#### EXERCISE DETAILS
Quote exactly and only this range of lines in the data below: the line that holds "for Blender 4.5." to the line that holds "return PP[k], NN[k]", both included.

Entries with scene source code
● ● ●
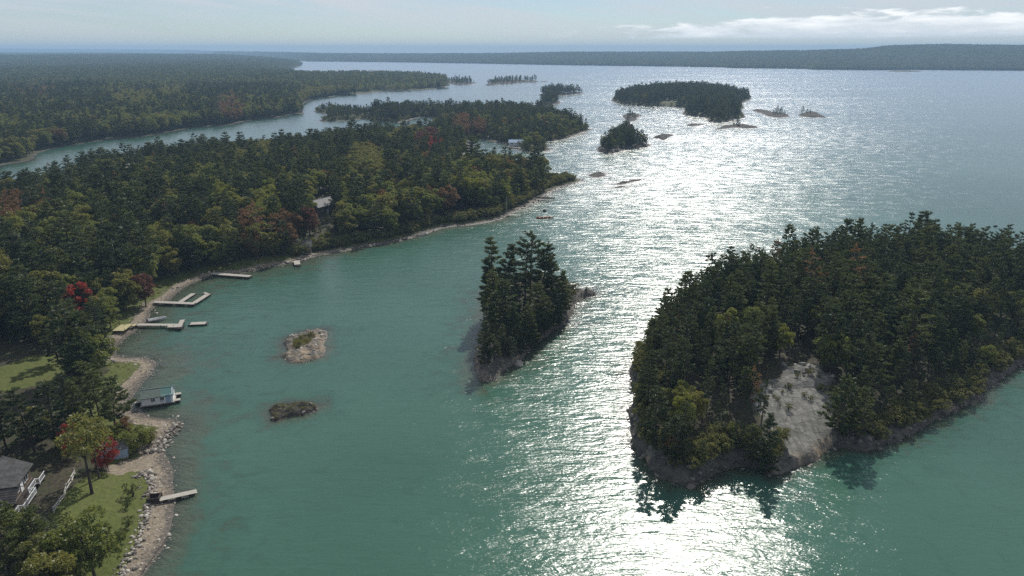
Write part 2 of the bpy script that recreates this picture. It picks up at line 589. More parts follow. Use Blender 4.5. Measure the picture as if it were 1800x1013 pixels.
# ------------------------------------------------------------------ land masses
class Land:
    def __init__(self, name, px, hfun, under=0.25, edge=0.5, k=3, world_pts=None):
        self.name = name
        self.poly = ground_poly(px, k) if world_pts is None else smooth_closed(world_pts, k)
        self.hfun, self.under, self.edge = hfun, under, edge
        self.lo, self.hi = self.poly.min(0), self.poly.max(0)

    def dist(self, X, Y):
        return sdf(X, Y, self.poly) + self.edge * (fbm(X / (6 * self.edge + 1), Y / (6 * self.edge + 1), 11, 4) * 2.4)

    def height(self, X, Y, d=None):
        if d is None:
            d = self.dist(X, Y)
        und = self.under(X, Y) if callable(self.under) else self.under
        return np.where(d > 0, self.hfun(X, Y, np.maximum(d, 0)), np.maximum(d * und, -4.4))


def sat(a):
    return np.clip(a, 0, 1)


def ss(e0, e1, x):
    t = sat((x - e0) / (e1 - e0))
    return t * t * (3 - 2 * t)


# --- near shore (peninsula) -------------------------------------------------
SHORE_PX = [(205, 1060), (262, 1005), (290, 955), (303, 915), (308, 870), (302, 830), (290, 803), (284, 782), (300, 768), (322, 748),
            (305, 738), (262, 733), (234, 716), (232, 700), (248, 676), (272, 650), (274, 636), (250, 628), (214, 626), (203, 612), (218, 598),
            (240, 582), (258, 566), (268, 545), (284, 534), (304, 524), (322, 508), (350, 494), (374, 486), (420, 482), (470, 470),
            (520, 462), (560, 450), (600, 443), (650, 433), (700, 425), (745, 413), (785, 400), (830, 396), (880, 386),
            (905, 374), (930, 362), (952, 350), (968, 339), (985, 330), (1027, 318), (1000, 313), (972, 314), (950, 313), (900, 311), (850, 308),
            (810, 303), (795, 293), (812, 276), (830, 260), (815, 250), (785, 246), (760, 240), (700, 245), (620, 254), (560, 263), (450, 274),
            (330, 284), (200, 302), (130, 314), (60, 337), (0, 368), (-120, 392), (-350, 470), (-600, 600), (-700, 900), (-500, 1150), (-100, 1250), (120, 1150)]


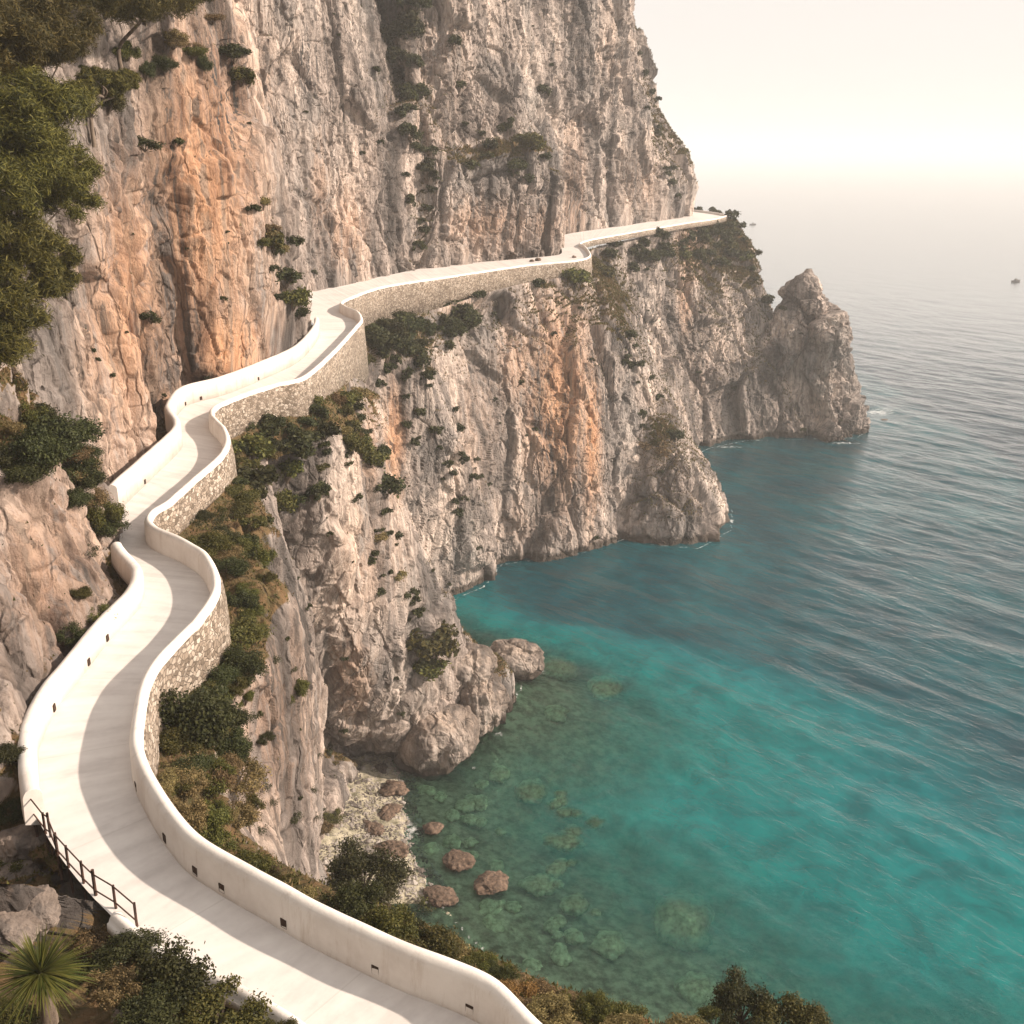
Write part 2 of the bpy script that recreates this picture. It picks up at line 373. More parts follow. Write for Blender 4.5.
# ------------------------------------------------------------------ cliffs: sheets lofted through world-space profiles
ZB = {}   # depth lookup for planting things on the rock
GB = 2
zd = np.full((1400 // GB, 1400 // GB), 1e9, np.float32); zi = np.full(zd.shape, -1, np.int64); allP = []; allN = []; allS = []; base_i = 0
def register(P, Nn):
    global base_i
    px, py, t = proj(P); ok = (px > -180) & (px < 1210) & (py > -180) & (py < 1210) & (P[:, 1] > 2)
    idx = np.nonzero(ok)[0]; ix = ((px[idx] + 180) / GB).astype(int); iy = ((py[idx] + 180) / GB).astype(int)
    o = np.argsort(-t[idx]); idx, ix, iy = idx[o], ix[o], iy[o]
    tt = t[idx]; m = tt < zd[iy, ix]
    # far-to-near order: the last write is the nearest
    zi[iy[m], ix[m]] = idx[m] + base_i; zd[iy[m], ix[m]] = tt[m]
    allP.append(P); allN.append(Nn); base_i += len(P)
def hit(px, py):
    ix = int((px + 180) / GB); iy = int((py + 180) / GB)
    y0, y1, x0, x1 = max(iy - 1, 0), iy + 2, max(ix - 1, 0), ix + 2
    w = zd[y0:y1, x0:x1]
    if w.size == 0 or w.min() > 1e8: return None
    k = zi[y0:y1, x0:x1].ravel()[int(np.argmin(w))]
    return PP[k], NN[k]

def blob(px, py, spots):
    r = np.zeros(px.shape, np.float32)
    for cx, cy, rx, ry, a in spots:
        r = np.maximum(r, a * np.exp(-((px - cx) / rx) ** 2 - ((py - cy) / ry) ** 2))
    return r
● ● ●
#### ANSWER TO THE EXERCISE
Write part 2 of the bpy script that recreates this picture. It picks up at line 373. More parts follow. Write for Blender 4.5.
# ------------------------------------------------------------------ cliffs: sheets lofted through world-space profiles
ZB = {}   # depth lookup for planting things on the rock
GB = 2
zd = np.full((1400 // GB, 1400 // GB), 1e9, np.float32); zi = np.full(zd.shape, -1, np.int64); allP = []; allN = []; allS = []; base_i = 0
def register(P, Nn):
    global base_i
    px, py, t = proj(P); ok = (px > -180) & (px < 1210) & (py > -180) & (py < 1210) & (P[:, 1] > 2)
    idx = np.nonzero(ok)[0]; ix = ((px[idx] + 180) / GB).astype(int); iy = ((py[idx] + 180) / GB).astype(int)
    o = np.argsort(-t[idx]); idx, ix, iy = idx[o], ix[o], iy[o]
    tt = t[idx]; m = tt < zd[iy, ix]
    # far-to-near order: the last write is the nearest
    zi[iy[m], ix[m]] = idx[m] + base_i; zd[iy[m], ix[m]] = tt[m]
    allP.append(P); allN.append(Nn); base_i += len(P)
def hit(px, py):
    ix = int((px + 180) / GB); iy = int((py + 180) / GB)
    y0, y1, x0, x1 = max(iy - 1, 0), iy + 2, max(ix - 1, 0), ix + 2
    w = zd[y0:y1, x0:x1]
    if w.size == 0 or w.min() > 1e8: return None
    k = zi[y0:y1, x0:x1].ravel()[int(np.argmin(w))]
    return PP[k], NN[k]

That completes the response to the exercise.